YOUR OBJECTIVE — Within the material below, locate the line with "What Blender Python" and the line with "COL = S.collection", then return those two lines and all lines between them, exactly as written.

★ ★ ★ ★ ★ ★ ★

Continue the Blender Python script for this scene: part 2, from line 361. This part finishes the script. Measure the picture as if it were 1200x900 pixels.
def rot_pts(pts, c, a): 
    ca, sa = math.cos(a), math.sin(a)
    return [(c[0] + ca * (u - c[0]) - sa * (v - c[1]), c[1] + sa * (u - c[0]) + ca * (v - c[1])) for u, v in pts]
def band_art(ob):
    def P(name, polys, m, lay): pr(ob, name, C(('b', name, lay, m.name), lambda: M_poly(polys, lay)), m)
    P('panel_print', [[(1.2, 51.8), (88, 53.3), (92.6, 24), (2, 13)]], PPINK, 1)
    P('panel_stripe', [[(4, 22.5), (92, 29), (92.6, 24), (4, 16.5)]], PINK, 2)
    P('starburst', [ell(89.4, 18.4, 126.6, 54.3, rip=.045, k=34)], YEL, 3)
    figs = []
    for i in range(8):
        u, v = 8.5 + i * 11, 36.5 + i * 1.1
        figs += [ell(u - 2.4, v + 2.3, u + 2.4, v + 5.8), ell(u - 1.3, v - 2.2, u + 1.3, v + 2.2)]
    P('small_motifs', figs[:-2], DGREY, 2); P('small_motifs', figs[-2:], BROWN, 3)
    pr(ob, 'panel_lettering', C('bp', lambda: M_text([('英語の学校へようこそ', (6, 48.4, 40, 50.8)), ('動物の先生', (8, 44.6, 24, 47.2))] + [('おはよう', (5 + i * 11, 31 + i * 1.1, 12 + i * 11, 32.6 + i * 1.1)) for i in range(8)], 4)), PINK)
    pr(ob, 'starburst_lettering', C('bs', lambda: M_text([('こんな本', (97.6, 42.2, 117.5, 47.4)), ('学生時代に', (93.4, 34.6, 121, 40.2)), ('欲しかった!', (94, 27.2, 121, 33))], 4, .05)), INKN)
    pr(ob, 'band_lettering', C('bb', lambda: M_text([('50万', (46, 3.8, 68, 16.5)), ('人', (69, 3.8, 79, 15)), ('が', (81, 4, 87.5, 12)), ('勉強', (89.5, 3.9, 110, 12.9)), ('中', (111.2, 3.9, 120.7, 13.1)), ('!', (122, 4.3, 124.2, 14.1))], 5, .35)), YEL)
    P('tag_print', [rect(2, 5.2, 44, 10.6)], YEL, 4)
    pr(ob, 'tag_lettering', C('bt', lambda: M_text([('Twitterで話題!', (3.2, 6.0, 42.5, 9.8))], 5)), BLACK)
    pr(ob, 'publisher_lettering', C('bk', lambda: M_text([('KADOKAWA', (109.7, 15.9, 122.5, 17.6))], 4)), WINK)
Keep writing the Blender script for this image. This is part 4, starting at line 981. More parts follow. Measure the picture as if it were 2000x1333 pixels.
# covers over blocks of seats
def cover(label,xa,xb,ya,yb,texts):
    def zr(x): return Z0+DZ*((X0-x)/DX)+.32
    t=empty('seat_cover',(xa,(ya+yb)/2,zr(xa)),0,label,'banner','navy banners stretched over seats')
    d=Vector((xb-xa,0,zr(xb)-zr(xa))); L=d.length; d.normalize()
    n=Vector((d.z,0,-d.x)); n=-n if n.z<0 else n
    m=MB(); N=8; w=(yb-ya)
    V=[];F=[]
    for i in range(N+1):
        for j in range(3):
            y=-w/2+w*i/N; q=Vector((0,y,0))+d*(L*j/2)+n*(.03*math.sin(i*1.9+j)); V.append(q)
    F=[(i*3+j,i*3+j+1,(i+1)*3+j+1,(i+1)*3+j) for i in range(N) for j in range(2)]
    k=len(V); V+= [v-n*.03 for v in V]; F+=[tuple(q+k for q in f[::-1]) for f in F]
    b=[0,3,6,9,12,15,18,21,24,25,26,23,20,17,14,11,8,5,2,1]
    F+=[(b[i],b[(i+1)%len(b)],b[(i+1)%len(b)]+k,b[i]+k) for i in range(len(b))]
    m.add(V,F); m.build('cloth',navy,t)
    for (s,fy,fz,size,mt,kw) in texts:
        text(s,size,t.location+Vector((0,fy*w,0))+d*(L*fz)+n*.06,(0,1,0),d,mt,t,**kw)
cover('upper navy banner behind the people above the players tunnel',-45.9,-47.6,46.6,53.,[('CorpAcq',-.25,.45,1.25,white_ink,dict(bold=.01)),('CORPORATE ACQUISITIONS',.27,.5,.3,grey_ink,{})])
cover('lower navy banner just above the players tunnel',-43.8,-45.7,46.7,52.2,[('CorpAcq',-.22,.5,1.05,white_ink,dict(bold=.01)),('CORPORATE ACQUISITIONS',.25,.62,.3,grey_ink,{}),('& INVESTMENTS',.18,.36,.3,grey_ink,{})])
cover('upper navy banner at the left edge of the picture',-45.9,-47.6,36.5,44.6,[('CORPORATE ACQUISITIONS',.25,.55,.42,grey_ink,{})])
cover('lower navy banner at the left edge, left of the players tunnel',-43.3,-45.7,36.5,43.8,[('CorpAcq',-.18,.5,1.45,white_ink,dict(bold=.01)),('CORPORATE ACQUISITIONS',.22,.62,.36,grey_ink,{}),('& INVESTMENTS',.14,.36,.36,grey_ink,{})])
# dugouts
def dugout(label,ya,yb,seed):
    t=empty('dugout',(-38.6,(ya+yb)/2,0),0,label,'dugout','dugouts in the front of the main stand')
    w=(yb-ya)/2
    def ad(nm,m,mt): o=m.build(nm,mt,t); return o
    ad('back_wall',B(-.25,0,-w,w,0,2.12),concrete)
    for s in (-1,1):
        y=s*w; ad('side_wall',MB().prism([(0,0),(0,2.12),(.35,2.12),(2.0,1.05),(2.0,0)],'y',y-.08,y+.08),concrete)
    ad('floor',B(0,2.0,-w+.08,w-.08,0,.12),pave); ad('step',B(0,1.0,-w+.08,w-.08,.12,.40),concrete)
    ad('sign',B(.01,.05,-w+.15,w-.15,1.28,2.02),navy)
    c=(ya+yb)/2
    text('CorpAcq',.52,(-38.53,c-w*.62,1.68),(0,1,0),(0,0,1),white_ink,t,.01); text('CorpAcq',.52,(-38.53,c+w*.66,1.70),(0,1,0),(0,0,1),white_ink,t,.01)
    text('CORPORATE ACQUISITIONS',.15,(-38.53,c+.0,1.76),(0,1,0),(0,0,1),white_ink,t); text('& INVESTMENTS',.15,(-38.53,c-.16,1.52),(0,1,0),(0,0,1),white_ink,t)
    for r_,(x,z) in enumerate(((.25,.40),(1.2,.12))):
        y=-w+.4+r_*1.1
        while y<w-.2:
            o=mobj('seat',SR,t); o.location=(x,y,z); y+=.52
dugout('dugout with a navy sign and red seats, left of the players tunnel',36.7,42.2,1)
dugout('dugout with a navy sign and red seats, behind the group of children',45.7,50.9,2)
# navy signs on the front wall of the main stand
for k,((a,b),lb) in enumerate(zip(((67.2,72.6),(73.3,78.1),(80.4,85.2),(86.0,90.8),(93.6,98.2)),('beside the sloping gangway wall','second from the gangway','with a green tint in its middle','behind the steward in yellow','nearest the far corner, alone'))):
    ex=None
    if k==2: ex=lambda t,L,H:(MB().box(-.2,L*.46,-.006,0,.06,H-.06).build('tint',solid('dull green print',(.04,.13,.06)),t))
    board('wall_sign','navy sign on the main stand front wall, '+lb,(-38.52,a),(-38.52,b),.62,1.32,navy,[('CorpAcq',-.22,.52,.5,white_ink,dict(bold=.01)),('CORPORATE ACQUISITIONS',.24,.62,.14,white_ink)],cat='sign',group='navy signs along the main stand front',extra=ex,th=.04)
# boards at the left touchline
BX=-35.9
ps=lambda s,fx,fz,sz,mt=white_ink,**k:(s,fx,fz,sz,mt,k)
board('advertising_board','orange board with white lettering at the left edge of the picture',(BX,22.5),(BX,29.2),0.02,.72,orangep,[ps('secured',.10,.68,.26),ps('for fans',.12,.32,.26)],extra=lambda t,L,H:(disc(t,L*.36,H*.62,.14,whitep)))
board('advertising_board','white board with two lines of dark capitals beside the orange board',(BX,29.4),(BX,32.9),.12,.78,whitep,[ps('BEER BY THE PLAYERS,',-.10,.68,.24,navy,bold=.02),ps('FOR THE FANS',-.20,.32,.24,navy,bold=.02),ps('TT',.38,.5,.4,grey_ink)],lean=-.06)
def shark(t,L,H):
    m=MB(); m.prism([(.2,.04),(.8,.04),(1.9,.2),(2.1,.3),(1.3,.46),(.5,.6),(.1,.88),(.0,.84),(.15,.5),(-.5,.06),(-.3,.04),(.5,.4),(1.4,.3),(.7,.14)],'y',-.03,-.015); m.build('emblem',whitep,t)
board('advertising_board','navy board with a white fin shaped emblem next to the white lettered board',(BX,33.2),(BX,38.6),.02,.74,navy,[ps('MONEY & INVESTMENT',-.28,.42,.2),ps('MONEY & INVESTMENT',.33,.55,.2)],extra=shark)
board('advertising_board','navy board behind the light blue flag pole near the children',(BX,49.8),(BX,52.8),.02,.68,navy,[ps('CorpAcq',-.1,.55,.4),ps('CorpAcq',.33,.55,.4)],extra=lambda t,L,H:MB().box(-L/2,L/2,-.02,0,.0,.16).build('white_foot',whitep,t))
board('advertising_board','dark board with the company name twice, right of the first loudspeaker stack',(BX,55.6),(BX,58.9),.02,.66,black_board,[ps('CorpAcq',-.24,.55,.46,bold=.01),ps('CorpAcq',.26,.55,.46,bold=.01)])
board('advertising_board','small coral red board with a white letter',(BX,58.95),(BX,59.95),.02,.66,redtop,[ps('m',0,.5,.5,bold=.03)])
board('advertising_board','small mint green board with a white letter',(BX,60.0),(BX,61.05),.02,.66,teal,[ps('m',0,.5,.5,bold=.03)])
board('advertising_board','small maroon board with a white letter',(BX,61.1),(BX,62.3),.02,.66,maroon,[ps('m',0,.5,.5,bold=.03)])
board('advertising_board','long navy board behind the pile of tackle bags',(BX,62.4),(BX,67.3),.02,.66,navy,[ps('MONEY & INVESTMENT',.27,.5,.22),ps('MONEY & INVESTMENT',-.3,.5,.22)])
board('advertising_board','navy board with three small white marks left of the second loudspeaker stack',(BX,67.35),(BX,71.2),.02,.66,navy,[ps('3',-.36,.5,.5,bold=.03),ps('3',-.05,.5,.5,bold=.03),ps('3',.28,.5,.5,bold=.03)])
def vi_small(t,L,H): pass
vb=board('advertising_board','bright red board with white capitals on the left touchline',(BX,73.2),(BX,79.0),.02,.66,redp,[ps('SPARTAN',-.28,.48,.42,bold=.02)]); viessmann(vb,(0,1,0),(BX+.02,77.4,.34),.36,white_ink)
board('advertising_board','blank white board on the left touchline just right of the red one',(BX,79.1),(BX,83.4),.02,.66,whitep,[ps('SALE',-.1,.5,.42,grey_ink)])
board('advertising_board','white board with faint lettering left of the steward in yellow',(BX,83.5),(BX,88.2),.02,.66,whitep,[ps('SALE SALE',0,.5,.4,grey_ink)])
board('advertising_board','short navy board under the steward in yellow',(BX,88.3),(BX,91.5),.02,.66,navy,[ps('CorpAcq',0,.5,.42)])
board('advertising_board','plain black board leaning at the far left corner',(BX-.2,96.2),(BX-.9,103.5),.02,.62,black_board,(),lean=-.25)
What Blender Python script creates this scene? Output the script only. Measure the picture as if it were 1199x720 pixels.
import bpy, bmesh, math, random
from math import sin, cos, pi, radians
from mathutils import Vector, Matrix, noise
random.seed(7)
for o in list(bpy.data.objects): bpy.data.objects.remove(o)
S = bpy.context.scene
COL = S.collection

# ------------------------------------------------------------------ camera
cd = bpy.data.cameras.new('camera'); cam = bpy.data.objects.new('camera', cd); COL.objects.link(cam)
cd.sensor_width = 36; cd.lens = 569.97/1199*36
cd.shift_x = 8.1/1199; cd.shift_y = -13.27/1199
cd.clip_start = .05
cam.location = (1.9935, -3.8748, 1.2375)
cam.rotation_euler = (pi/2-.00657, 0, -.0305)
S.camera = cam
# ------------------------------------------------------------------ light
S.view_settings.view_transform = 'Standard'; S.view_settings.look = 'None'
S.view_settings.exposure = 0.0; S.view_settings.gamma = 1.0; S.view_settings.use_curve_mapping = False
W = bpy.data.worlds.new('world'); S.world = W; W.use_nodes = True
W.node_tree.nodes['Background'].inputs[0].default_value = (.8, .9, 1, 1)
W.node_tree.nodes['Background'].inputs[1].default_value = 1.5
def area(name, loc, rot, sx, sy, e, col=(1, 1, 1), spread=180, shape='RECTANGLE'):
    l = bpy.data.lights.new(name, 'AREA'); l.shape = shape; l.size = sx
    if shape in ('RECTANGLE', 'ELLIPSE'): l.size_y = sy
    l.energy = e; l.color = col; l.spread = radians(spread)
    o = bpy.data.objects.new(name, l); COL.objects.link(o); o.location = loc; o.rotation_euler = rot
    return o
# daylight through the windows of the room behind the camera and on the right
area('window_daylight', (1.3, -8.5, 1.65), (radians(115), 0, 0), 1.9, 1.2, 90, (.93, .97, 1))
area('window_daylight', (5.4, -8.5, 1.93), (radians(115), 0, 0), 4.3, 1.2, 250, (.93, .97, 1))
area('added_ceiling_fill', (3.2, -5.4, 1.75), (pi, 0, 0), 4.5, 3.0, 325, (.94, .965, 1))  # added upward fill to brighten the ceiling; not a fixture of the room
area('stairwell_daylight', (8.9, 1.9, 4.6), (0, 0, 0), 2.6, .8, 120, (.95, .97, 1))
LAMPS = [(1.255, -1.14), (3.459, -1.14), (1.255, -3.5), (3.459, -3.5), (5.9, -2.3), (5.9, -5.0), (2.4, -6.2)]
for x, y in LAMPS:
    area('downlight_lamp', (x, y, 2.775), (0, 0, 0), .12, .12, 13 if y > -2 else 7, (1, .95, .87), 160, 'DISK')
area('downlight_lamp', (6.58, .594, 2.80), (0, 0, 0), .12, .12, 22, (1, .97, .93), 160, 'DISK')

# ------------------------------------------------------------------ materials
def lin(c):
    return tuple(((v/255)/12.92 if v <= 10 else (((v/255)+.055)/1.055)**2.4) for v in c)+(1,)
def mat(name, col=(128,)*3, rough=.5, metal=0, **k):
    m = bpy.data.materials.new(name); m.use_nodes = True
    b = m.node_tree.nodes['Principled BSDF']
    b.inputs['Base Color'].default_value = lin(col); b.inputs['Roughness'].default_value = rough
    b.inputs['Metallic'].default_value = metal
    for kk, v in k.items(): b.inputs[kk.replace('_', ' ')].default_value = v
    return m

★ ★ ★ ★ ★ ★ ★

COMPLETE RESPONSE —
What Blender Python script creates this scene? Output the script only. Measure the picture as if it were 1199x720 pixels.
import bpy, bmesh, math, random
from math import sin, cos, pi, radians
from mathutils import Vector, Matrix, noise
random.seed(7)
for o in list(bpy.data.objects): bpy.data.objects.remove(o)
S = bpy.context.scene
COL = S.collection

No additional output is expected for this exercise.